Сейчас селение, где жил Фалес, называется по-турецки Балат, вероятно затем, чтобы туристы не смешивали его крытые соломой лачуги и глиняные берлоги с остатками гордого Милета. Кроме соломы и обожженной глины, в Балате примечательны окружающие дворы и оградки, сложенные из каменных остатков разобранных античных построек. Даже мост тут сделан из двух древних архитравов. Он простоит еще несколько тысячелетий. Но над соломой лачуг возвышается великолепный амфитеатр с круглыми сводами парадных лестниц, огромное сооружение на двадцать пять тысяч зрителей. За ним находятся ратуша, гимназия, бани, северный рынок, южный рынок, зернохранилища, стадион, причал — здорово, ничего не скажешь!

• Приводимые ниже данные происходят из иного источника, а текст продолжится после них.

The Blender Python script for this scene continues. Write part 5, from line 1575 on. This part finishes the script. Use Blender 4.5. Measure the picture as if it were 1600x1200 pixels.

В театр входили прямо с кораблей, на которых зрители съезжались со всех островов, рассеянных вдоль побережья. На противоположной стороне Театрального залива находился другой залив, охранявшийся двумя мраморными львами. Тут причаливали торговые суда, на которые грузились товары из милетской шерсти и шелка. Отсюда их развозили по всему известному в те времена свету — по Средиземноморью, по черноморским портам, в Египет. В Милете процветали ремесла, торговля, искусство и науки. Здесь была усовершенствована азбука, которую купцы привезли из финикийского Угарита, были заведены точные меры веса и уже где-то в седьмом веке до нашей эры чеканили монеты.